Rettie and the Ragamuffin Parade: A Thanksgiving Story

Rettie and the Ragamuffin Parade: A Thanksgiving Story

Trinka Hakes Noble
Illustrator:  David C. Gardner 
Historical Fiction Picture Book
For ages 6 to 9
Sleeping Bear Press, 2017   ISBN: 978-1585369607

Every year, on Thanksgiving Morning, there is a parade down Broadway in New York City. The parade is known as the Ragamuffin Parade, and the poor tenement children of the city get to participate. Better still, people give pennies to the children who walk in the parade. For some people, getting a few pennies does not mean that much, but for Rettie, those pennies would be precious.

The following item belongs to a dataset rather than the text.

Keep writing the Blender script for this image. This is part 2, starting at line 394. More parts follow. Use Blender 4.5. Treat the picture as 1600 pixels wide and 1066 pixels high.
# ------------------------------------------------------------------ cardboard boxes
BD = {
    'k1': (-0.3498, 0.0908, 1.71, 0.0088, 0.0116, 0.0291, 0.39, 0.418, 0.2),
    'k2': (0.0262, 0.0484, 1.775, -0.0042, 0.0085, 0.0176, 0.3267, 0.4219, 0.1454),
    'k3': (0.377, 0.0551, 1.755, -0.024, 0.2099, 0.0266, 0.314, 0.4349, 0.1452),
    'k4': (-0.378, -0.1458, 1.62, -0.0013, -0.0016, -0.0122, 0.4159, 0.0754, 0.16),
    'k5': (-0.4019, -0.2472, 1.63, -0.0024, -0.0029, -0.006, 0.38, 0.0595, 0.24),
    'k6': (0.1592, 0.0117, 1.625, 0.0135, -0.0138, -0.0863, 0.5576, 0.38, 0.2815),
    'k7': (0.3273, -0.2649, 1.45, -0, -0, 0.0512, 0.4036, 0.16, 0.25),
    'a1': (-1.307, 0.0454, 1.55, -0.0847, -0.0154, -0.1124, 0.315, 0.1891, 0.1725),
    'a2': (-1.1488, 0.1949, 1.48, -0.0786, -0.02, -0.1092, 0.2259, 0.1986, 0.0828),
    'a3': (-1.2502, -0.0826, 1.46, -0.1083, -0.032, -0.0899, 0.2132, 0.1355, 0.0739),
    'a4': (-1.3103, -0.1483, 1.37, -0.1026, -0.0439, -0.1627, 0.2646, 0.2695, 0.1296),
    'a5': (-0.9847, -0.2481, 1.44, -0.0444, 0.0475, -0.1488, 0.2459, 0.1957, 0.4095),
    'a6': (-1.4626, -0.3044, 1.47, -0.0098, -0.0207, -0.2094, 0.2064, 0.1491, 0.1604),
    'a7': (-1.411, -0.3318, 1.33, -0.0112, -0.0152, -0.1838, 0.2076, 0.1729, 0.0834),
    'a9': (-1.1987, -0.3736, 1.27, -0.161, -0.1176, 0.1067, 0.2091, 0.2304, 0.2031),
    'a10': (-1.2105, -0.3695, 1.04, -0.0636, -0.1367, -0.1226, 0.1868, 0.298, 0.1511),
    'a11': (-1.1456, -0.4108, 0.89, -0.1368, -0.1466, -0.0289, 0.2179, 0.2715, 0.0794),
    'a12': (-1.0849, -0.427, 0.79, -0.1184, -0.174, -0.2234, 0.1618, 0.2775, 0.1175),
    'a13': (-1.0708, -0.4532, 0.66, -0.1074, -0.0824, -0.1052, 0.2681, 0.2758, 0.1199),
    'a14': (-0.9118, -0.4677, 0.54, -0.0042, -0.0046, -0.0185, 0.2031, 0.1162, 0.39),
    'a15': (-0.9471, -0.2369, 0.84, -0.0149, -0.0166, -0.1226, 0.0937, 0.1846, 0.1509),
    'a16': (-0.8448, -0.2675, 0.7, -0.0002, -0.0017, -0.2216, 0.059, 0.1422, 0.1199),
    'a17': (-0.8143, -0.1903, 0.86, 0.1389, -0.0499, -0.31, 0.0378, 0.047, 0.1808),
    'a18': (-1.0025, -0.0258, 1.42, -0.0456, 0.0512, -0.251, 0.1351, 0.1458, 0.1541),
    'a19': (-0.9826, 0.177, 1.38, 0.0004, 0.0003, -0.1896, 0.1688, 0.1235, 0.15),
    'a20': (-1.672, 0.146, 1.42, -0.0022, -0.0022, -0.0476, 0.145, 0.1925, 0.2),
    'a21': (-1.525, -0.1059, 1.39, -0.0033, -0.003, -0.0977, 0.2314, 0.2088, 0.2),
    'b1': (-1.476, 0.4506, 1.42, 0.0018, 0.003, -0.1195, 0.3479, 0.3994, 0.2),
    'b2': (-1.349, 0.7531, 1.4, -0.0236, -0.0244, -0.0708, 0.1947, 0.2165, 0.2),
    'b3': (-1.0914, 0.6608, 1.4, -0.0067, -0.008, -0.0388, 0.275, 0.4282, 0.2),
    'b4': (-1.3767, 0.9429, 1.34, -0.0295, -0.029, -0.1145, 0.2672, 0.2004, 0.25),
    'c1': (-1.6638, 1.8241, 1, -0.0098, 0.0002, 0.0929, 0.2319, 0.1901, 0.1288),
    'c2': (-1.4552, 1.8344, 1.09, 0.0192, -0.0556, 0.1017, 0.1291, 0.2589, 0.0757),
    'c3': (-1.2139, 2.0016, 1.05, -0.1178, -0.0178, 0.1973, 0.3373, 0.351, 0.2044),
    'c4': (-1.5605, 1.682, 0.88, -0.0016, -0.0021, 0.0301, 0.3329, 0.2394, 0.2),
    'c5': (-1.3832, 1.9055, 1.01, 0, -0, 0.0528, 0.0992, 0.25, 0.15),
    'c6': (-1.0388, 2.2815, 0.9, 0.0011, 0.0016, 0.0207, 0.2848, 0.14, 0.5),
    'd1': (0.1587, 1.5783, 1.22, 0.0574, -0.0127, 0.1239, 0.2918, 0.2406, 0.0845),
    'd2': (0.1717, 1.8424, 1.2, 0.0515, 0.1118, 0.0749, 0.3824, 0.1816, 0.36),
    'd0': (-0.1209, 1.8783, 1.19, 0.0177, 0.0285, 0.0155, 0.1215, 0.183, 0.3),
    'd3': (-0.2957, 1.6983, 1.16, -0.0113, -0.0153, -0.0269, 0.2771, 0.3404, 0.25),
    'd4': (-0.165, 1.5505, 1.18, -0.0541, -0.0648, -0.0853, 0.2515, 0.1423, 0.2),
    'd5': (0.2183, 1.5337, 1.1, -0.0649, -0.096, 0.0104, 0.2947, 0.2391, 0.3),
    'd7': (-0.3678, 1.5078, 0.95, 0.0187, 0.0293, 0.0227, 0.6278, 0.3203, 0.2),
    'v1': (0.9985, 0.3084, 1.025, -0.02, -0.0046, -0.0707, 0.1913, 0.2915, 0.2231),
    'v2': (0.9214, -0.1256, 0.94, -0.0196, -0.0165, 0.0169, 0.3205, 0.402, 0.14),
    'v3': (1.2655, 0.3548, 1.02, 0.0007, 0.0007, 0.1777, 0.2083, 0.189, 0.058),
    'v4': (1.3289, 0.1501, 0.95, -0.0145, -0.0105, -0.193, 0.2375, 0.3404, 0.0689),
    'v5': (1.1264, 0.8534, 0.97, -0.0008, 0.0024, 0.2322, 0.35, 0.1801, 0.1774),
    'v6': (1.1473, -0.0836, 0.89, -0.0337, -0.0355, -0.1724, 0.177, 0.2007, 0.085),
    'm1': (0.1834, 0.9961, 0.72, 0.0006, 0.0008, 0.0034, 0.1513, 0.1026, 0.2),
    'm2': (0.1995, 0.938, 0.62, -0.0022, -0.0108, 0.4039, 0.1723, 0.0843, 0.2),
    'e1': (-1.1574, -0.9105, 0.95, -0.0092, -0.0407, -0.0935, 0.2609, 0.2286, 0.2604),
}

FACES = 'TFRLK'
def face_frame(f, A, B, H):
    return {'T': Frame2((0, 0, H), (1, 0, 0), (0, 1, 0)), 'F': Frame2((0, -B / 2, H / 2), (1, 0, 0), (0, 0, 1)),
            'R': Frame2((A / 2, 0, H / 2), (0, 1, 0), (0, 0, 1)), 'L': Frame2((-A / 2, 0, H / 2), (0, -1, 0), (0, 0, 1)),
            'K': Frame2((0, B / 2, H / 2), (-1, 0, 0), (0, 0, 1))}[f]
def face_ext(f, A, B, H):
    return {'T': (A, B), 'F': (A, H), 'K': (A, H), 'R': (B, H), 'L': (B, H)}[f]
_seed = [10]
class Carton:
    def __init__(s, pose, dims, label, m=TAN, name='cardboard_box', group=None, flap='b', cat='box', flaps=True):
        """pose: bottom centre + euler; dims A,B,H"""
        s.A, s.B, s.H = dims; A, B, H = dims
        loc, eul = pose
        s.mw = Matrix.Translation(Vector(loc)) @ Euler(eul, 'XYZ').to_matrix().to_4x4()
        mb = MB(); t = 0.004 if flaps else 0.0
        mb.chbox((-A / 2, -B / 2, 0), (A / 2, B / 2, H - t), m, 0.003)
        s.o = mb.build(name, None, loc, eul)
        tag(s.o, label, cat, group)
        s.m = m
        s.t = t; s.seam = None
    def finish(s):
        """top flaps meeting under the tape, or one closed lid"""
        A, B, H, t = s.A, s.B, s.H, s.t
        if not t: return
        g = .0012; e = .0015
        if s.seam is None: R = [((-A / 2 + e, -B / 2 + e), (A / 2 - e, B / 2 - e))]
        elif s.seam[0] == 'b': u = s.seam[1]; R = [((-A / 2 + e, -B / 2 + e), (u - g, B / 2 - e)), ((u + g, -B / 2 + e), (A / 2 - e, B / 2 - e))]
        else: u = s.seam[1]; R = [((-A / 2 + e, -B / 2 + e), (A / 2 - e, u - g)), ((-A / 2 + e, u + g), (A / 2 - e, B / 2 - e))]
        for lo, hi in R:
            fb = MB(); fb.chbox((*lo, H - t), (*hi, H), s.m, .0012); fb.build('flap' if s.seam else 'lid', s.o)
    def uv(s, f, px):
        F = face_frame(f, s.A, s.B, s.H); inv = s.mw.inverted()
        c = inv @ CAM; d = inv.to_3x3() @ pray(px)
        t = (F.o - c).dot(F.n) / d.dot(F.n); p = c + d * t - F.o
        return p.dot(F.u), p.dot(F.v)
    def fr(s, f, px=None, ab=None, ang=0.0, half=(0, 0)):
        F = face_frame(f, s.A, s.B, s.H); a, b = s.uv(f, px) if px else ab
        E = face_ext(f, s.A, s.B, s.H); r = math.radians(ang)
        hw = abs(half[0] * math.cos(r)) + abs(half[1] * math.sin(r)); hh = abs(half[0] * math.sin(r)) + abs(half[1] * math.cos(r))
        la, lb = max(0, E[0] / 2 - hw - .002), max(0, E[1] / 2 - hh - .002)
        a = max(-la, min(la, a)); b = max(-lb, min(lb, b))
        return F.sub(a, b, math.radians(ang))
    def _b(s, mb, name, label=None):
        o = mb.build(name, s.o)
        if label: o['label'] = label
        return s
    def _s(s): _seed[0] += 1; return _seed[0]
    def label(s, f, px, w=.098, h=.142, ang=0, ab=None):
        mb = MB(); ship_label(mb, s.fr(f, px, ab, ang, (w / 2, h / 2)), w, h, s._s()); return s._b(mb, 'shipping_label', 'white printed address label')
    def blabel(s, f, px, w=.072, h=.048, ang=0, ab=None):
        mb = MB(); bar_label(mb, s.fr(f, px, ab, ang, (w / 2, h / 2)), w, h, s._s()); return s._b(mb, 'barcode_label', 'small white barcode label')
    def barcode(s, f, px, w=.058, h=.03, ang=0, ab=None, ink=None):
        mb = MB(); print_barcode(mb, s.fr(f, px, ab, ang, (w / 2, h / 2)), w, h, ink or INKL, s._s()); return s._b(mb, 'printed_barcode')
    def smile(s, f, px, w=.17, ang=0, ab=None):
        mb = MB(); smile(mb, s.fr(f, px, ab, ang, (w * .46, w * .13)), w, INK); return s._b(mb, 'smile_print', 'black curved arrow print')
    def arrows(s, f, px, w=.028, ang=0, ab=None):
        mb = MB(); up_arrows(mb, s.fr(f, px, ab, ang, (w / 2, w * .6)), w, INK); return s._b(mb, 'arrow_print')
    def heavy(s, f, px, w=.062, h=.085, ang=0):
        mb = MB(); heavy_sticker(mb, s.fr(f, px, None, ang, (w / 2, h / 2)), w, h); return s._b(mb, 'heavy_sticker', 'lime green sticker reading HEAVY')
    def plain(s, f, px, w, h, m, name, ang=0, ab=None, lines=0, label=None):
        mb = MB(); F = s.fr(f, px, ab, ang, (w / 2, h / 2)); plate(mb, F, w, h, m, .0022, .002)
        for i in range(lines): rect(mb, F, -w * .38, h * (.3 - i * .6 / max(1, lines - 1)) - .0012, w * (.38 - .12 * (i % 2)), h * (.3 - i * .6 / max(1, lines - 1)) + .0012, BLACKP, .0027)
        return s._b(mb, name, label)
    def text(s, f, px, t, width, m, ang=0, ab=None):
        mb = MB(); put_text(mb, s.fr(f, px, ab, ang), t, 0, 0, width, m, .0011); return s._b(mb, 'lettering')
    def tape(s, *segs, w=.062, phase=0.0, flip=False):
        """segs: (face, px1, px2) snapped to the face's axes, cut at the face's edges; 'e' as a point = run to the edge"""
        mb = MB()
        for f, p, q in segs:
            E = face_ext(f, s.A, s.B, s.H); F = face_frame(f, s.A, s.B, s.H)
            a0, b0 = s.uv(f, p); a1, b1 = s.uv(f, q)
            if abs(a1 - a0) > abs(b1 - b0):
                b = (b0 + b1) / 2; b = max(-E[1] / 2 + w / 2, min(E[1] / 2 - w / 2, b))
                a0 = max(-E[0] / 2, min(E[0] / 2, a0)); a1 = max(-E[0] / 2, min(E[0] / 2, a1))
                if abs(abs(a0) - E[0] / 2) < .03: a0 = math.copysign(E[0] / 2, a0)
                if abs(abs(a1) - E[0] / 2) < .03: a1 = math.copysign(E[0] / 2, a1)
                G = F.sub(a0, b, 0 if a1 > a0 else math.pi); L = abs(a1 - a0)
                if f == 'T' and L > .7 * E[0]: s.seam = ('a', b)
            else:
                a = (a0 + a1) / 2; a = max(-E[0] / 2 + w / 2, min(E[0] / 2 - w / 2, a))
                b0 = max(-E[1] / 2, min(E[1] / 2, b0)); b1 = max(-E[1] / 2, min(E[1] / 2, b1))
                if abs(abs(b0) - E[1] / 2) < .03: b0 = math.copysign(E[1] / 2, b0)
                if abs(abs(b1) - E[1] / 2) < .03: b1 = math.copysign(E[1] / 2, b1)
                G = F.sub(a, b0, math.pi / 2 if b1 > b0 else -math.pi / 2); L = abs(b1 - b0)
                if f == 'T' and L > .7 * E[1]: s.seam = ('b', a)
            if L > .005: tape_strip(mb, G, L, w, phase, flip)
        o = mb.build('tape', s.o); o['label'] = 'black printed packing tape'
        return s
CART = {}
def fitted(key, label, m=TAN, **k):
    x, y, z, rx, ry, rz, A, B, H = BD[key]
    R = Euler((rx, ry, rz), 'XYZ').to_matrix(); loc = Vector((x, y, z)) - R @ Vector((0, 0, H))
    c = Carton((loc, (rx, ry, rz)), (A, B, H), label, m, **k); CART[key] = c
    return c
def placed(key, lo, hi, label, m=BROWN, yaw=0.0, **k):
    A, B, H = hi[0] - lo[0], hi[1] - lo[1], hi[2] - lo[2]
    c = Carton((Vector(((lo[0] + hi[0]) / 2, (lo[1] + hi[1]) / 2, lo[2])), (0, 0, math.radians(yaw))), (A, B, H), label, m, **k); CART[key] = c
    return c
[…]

Rettie lives in a tenement on the Lower East Side with her little sisters, her baby brother, and her mother. Rettie’s father is far away fighting in the war in Europe, and her mother is sick. Rettie does her best to take care of her family. She does all the chores, and she also washes rags for the ragpicker so that she can make some money.

It is November in the year 1918 and now Rettie has a new worry to contend with; influenza is sweeping through the tenements. Rettie worries that they might cancel the Ragamuffin Parade. She needs those pennies to put food on the table. Then she worries that her mother, who is already sick with consumption, might contract influenza. What will happen to the little family then? The thought that she and her siblings might be sent to live in an orphanage terrifies Rettie. She has heard about orphanages and she does not want to end up in one.

This wonderful picture book captures what it was like to live in poverty during a hard time in America’s history. We see how Rettie, who is a child herself, struggles to take care of everyone in her family, and we can only admire her for her courage and her determination.